Alright, so London may not be an obvious example of the UK's general Green And Pleasant-ness - but one campaign still reckons the capital's, er, affinity with nature deserves recognition.

The Greater London National Park City Initiative wants London to be named the world's first national park city - part nature reserve, part urban metropolis, it'll "share similar purposes [with] the UK's current 15 National Parks but would not have any formal planning powers".

Instead, it would work with individuals, community groups and businesses to "improve the quality of the capital's green spaces, and ensure that 100 per cent of children are connected to nature".

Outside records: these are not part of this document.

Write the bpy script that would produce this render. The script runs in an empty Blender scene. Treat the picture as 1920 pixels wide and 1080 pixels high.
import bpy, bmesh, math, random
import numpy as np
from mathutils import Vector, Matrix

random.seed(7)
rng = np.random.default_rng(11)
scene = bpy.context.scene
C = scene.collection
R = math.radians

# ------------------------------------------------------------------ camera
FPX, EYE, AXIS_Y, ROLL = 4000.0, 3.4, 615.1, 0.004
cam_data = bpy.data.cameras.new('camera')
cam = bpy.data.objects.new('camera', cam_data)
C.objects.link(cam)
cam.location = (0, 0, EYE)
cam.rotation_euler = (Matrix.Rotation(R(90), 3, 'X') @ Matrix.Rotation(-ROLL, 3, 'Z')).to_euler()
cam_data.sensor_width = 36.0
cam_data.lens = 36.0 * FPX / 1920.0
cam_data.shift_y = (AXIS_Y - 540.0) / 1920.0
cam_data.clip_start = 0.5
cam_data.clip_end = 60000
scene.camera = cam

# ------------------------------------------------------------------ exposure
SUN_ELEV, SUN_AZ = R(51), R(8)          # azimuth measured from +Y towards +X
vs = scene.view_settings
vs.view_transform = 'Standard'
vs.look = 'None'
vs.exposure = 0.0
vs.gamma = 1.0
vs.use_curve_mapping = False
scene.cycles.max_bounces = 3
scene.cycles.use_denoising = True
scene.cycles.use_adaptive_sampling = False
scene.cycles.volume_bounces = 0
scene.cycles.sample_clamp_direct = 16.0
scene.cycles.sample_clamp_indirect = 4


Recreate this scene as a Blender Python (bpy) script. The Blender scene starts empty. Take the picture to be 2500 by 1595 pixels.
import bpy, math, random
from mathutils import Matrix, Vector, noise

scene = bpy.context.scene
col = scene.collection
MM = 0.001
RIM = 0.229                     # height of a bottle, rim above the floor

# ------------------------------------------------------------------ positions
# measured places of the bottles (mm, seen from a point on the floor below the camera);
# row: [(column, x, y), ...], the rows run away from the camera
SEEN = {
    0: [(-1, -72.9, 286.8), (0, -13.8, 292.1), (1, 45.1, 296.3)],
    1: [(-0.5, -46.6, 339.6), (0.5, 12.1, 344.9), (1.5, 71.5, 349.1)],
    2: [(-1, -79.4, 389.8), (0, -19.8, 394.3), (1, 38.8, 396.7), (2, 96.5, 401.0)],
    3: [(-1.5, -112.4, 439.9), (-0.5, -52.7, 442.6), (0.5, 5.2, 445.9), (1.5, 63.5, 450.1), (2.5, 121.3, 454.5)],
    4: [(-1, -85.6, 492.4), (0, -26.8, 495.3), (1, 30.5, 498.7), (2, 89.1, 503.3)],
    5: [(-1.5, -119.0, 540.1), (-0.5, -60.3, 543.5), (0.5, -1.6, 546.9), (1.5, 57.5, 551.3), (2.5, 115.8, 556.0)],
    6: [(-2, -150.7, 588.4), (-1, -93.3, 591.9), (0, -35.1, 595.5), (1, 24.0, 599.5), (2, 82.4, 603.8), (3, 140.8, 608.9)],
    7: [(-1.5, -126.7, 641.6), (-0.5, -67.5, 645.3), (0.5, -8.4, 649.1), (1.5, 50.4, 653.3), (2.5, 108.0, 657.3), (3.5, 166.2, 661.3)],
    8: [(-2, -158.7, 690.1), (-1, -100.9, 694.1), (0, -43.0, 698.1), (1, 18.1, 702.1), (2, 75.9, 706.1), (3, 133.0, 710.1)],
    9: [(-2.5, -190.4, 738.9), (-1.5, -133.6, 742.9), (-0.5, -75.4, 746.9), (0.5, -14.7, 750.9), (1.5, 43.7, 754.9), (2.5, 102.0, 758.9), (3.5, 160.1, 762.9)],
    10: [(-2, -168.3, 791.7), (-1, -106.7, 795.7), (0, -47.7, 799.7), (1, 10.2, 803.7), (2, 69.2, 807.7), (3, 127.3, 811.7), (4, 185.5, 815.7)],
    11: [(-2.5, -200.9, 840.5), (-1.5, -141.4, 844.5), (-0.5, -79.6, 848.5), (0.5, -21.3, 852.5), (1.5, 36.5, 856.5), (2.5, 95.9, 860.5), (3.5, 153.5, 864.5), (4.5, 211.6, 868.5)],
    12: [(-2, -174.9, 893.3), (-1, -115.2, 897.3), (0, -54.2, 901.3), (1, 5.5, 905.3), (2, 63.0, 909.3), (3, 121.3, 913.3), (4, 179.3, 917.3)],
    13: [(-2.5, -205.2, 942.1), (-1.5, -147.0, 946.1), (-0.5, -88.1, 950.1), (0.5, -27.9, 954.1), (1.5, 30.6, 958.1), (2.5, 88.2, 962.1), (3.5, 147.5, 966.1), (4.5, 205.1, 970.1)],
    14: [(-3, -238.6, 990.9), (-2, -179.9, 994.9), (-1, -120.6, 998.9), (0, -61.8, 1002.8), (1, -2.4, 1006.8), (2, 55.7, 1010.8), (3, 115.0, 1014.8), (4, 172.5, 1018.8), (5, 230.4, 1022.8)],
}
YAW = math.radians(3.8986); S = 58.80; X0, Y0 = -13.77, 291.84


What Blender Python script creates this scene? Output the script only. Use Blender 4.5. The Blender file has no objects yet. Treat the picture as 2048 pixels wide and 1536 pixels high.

Click on the map to study it in more detail (Source: The Greater London National Park City Initiative)

The campaign, officially launched today in Holborn, wants Londoners to sign a "declaration" on its website.

Architect Sir Terry Farrell has already given his backing to the project, calling it "one vision to inspire a million projects".

It may sound like a zany scheme - but it may not be such a bad idea. After all, research by engineering consultancy Aecom has suggested that London's 8.3m trees generate £195m in air filtration services, while London's green spaces provide £1.9bn of "climate regulation services".

In fact, Tottenham's cemetary alone produces £140,500 of carbon capturing. That's good business.

Daniel Raven-Ellison, one of the campaign's founders, said the aim was to "create a London where people and nature are better connected, the air is safe to breathe, green homes are affordable and everyone leads healthier and more prosperous lives".